Records for this exercise.
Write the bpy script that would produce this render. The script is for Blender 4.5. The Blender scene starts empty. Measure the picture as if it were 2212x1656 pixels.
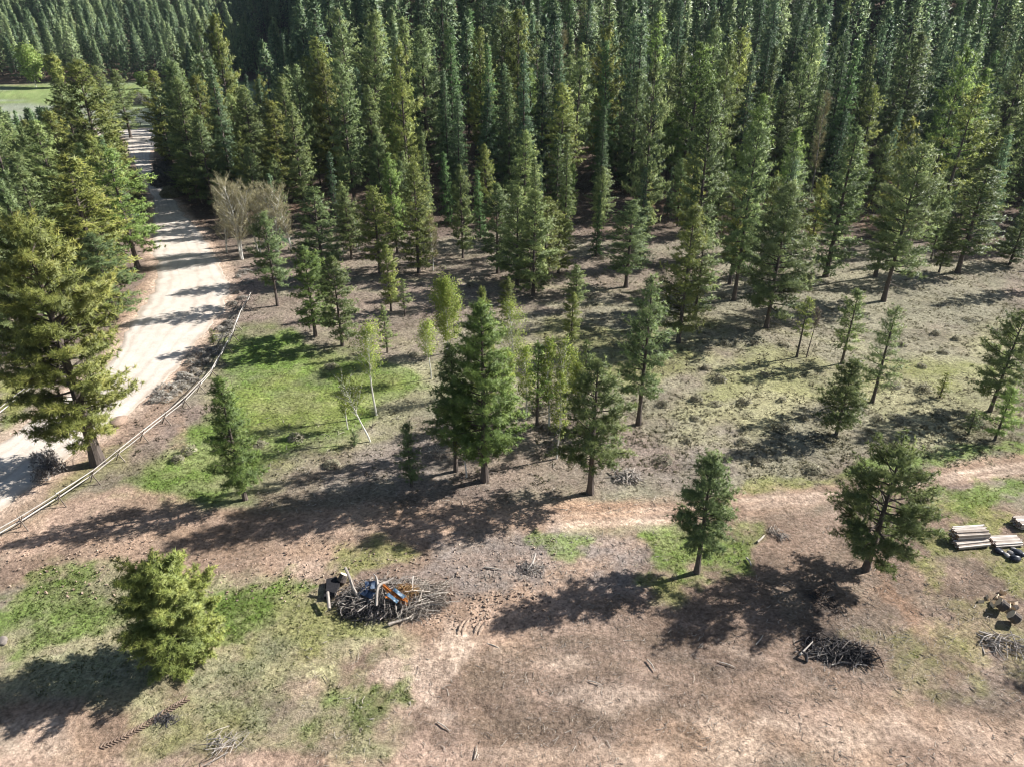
import bpy, math, random, time
T0 = time.time()
def tick(s): print("TICK %-10s %.1f" % (s, time.time()-T0), flush=True)
import numpy as np
from mathutils import Vector, Matrix

scene = bpy.context.scene
COL = scene.collection
R = math.radians
CAM_H = 34.0
PITCH = R(28.0)
FW, FH, FPX = 2212.0, 1656.0, 1534.0     # measuring frame of the photograph and its focal length in those units
CP, SP = math.cos(PITCH), math.sin(PITCH)

# ------------------------------------------------------------------ noise
_rs = np.random.RandomState(7)
_TAB = _rs.rand(256, 256)
def vnoise(x, y):
    x = np.asarray(x, float); y = np.asarray(y, float)
    xi = np.floor(x).astype(int); yi = np.floor(y).astype(int)
    fx = x - xi; fy = y - yi
    fx = fx*fx*(3-2*fx); fy = fy*fy*(3-2*fy)
    a = _TAB[xi & 255, yi & 255]; b = _TAB[(xi+1) & 255, yi & 255]
    c = _TAB[xi & 255, (yi+1) & 255]; d = _TAB[(xi+1) & 255, (yi+1) & 255]
    return (a*(1-fx)+b*fx)*(1-fy) + (c*(1-fx)+d*fx)*fy
def fbm(x, y, oct=4, seed=0.0):
    s = 0; a = 1.0; t = 0
    x = np.asarray(x, float)+seed*17.31; y = np.asarray(y, float)+seed*9.77
    for i in range(oct):
        s = s + a*vnoise(x, y); t += a
        x = x*2.03+11.7; y = y*2.03+5.3; a *= 0.52
    return s/t*2-1
def sstep(a, b, x):
    t = np.clip((x-a)/(b-a), 0, 1)
    return t*t*(3-2*t)

# ------------------------------------------------------------------ terrain
def hill_start(x):
    return 158 + 227*sstep(-25, -125, x) + 10*np.sin(x*0.03)
def terrain(x, y):
    x = np.asarray(x, float); y = np.asarray(y, float)
    y0 = hill_start(x)
    d = y - y0
    k = 18.0
    soft = k*np.log1p(np.exp(np.clip(d/k, -30, 30)))
    soft = np.where(d/k > 30, d, soft)
    z = 0.36*soft
    z = z + 4.0*fbm(x/70, y/70, 3, 3)*sstep(130, 260, y)*sstep(-10, 60, d)
    z = z + 0.35*fbm(x/22, y/22, 2, 5)*sstep(45, 90, y)*(1-sstep(-60, -30, x)*0)*0.6
    return z
def terr(x, y):
    return float(terrain(np.array([x]), np.array([y]))[0])

def ray(px, py):
    u = (px-FW/2)/FPX; v = (FH/2-py)/FPX
    return (u, CP+v*SP, -SP+v*CP)
def P(px, py, z=0.0):
    """world point where the sight line of this photo position meets the ground (or a height z above it)"""
    d = ray(px, py); t = 15.0; prev = t
    while t < 1200:
        x, y, h = d[0]*t, d[1]*t, CAM_H+d[2]*t
        if h < terr(x, y)+z: break
        prev = t; t += 2.0
    lo, hi = prev, t
    for _ in range(14):
        m = (lo+hi)/2
        if CAM_H+d[2]*m < terr(d[0]*m, d[1]*m)+z: hi = m
        else: lo = m
    m = (lo+hi)/2
    return d[0]*m, d[1]*m
def Pf(px, py):
    d = ray(px, py); t = -CAM_H/d[2]
    return d[0]*t, d[1]*t
def height_at(x, y, ty):
    """height above ground of the thing standing at x, y whose top shows on photo row ty"""
    d = ray(0, ty); t = y/d[1]
    return CAM_H + d[2]*t - terr(x, y)
def mpp(x, y, z=0.0):
    """metres per photo unit at a point"""
    return (y*CP + (CAM_H-z)*SP)/FPX
def proj(x, y, z):
    dy = y; dz = z-CAM_H
    f = dy*CP - dz*SP; up = dy*SP + dz*CP
    return FW/2 + x/f*FPX, FH/2 - up/f*FPX

# ------------------------------------------------------------------ mesh building
def link(o, parent=None):
    COL.objects.link(o)
    if parent is not None: o.parent = parent
    return o
class Geo:
    def __init__(s):
        s.v = []; s.f = []; s.a = []; s.m = []; s.n = 0; s.w = []; s.hasw = False
    def add(s, v, f, a=None, mat=0, w=None):
        v = np.asarray(v, float).reshape(-1, 3); f = np.asarray(f, int)
        if f.ndim == 2 and f.shape[1] == 4:
            f = np.vstack([f[:, [0, 1, 2]], f[:, [0, 2, 3]]])
        s.v.append(v); s.f.append(f+s.n); s.n += len(v)
        if a is None: a = np.full(len(v), 0.5)
        s.a.append(np.broadcast_to(np.asarray(a, float), (len(v),)).copy())
        s.m.append(np.full(len(f), mat, int))
        s.w.append(np.zeros((len(v), 3), np.float32) if w is None else np.asarray(w, np.float32)); s.hasw |= w is not None
    def mesh(s, name, mats, smooth=False):
        me = bpy.data.meshes.new(name)
        if s.n == 0: return me
        v = np.vstack(s.v); f = np.vstack(s.f); a = np.concatenate(s.a); m = np.concatenate(s.m)
        me.vertices.add(len(v)); me.vertices.foreach_set('co', v.astype(np.float32).ravel())
        me.loops.add(f.size); me.loops.foreach_set('vertex_index', f.ravel().astype(np.int32))
        me.polygons.add(len(f))
        me.polygons.foreach_set('loop_start', np.arange(0, f.size, 3, dtype=np.int32))
        me.polygons.foreach_set('loop_total', np.full(len(f), 3, np.int32))
        at = me.attributes.new('tint', 'FLOAT', 'POINT'); at.data.foreach_set('value', a.astype(np.float32))
        if s.hasw:
            aw = me.attributes.new('outward', 'FLOAT_VECTOR', 'POINT'); aw.data.foreach_set('vector', np.vstack(s.w).astype(np.float32).ravel())
        for mt in (mats if isinstance(mats, (list, tuple)) else [mats]): me.materials.append(mt)
        me.polygons.foreach_set('material_index', m.astype(np.int32))
        me.polygons.foreach_set('use_smooth', np.full(len(f), bool(smooth)))
        me.update(calc_edges=True)
        return me
    def obj(s, name, mats, parent=None, smooth=False):
        return link(bpy.data.objects.new(name, s.mesh(name, mats, smooth)), parent)

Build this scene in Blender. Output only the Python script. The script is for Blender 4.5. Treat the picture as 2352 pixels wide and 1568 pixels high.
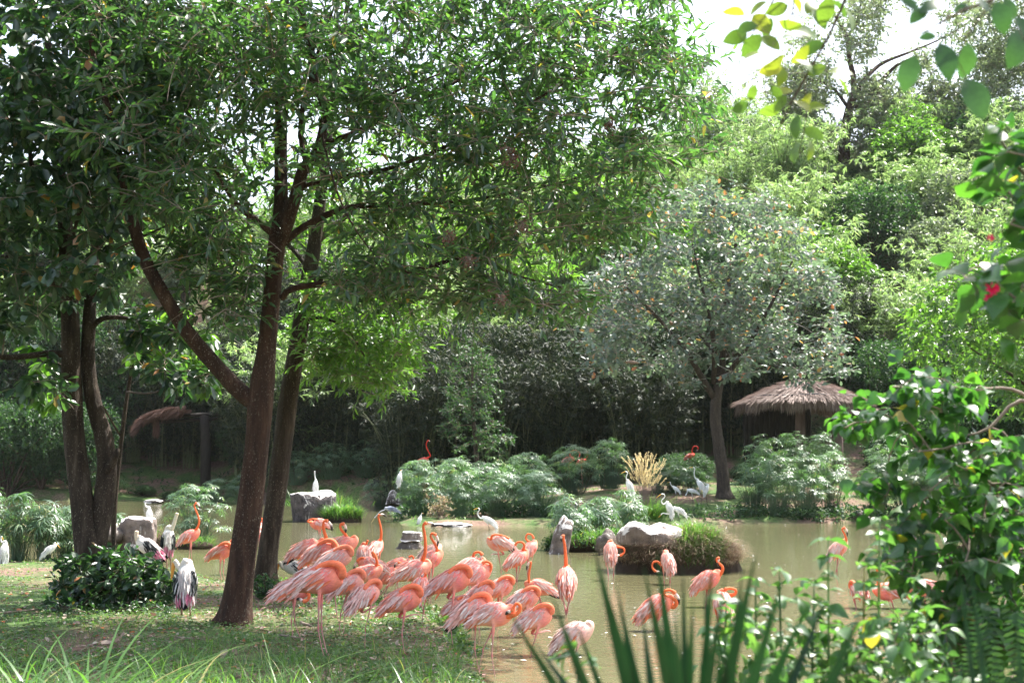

Written task.
Up to and including the line that contains "from mathutils import Vector, Matrix", print the records above exactly from their first line, without any pictures.

In response.
Write the bpy script that would produce this render. The script is for Blender 4.5. The Blender scene starts empty. Measure the picture as if it were 2212x1656 pixels.
import bpy, math, random, time
T0 = time.time()
def tick(s): print("TICK %-10s %.1f" % (s, time.time()-T0), flush=True)
import numpy as np
from mathutils import Vector, Matrix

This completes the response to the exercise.